Our ears perked up and more questions came pouring out of us teachers, curious to get into the minds of the students and why they behave the way they do.  We probed further into why they respected us but not the other teacher, whether it had anything to do with race (she's white and we're black), what kinds of consequences they expect to have, why any of this should matter when it comes to basic respect.  Here is a summary of what I learned and took away from the conversation:

-The kids don't respect her because they think she is soft.  She appears soft because of her emotions.

-With classes that have lots of behavior issues, one reason is because they feel the teacher can't control the class because they know nothing will happen to them if they do something wrong.  So why bother act appropriately?

-Some suggested consequences included: referrals, taking away recess, calling parents (all of which have been done mind you, but the kids still misbehave).  But they say that when someone acts up the teacher just looks at them or walks out of the room, or the teacher is only concerned with the behavior of the "problem child" in that class.

-Other teachers get respect because the kids are afraid of them.  One girl said, "if you come around the corner we straighten up cuz we know we're in trouble."

-The kids want structure.

-It does not have anything to do with race (we asked this question more than once and every time they all said no).

This was such an interesting conversation for me because I myself have struggled with being the nice or soft teacher.  In my few years I have toughened up a lot, and I do see a difference in the respect I'm given and my ability to manage the students.  The difficult part for me is, however, that I am not naturally mean or "hard" as they put it.  One girl told me that "I'm hard when I need to be", which lately I feel like is all the time.  I empathize with the teacher who cried because I feel her frustration with her students.

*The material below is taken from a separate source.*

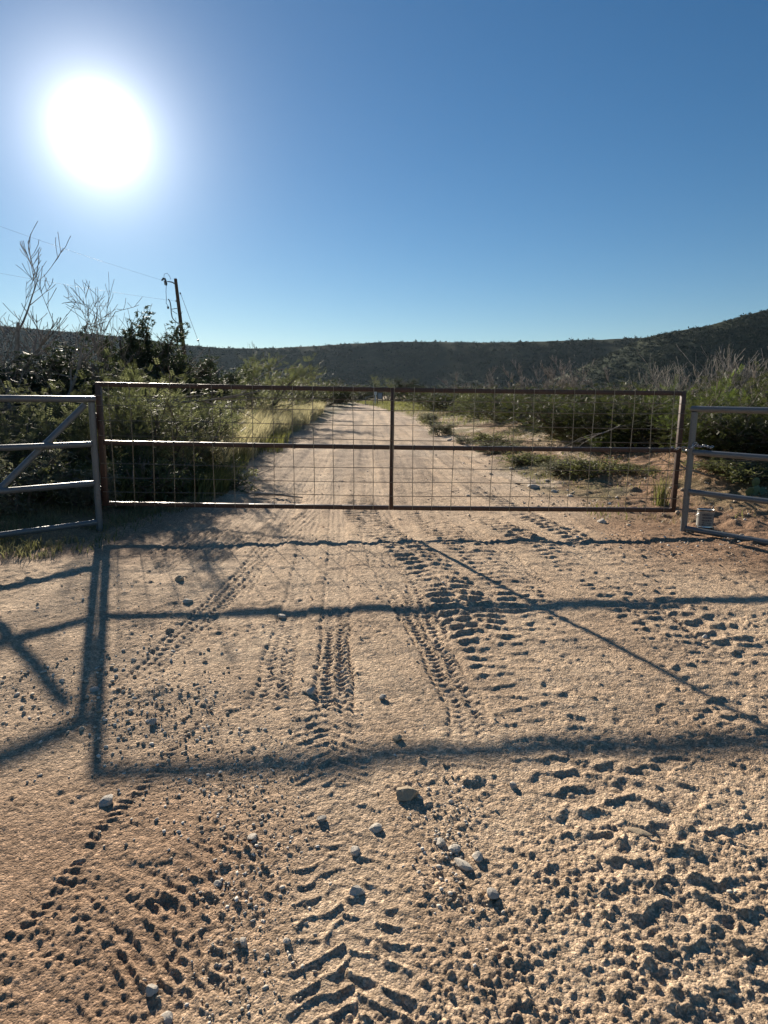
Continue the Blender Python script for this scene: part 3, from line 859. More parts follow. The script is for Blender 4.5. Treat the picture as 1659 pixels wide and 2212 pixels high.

But the kids have spelled out the reality: don't even cry in front of them, don't "act soft".  They'll take those emotions as a sign of weakness and take advantage of it (I personally don't believe crying is a sign of weakness, but that's just my opinion).  Even being nice has to be handled carefully.  You can't give them a reason to think you're not in control. 

If I get my own classroom next year, I'd like to have a conversation with my class about this topic.  I hope that I can get them to see that whether someone shows emotion or not does not warrant blatant disrespect, no matter how you view it.  We should treat all people with the same decency and respect regardless of how we feel about them.  We treat them this way because that's who we are as pleasant human beings.

I hope they will be able to understand and internalize this message.  But at the same time, I will continue to put on my "tough act" and do my best to give them the structure and discipline they subconsciously (or consciously) crave.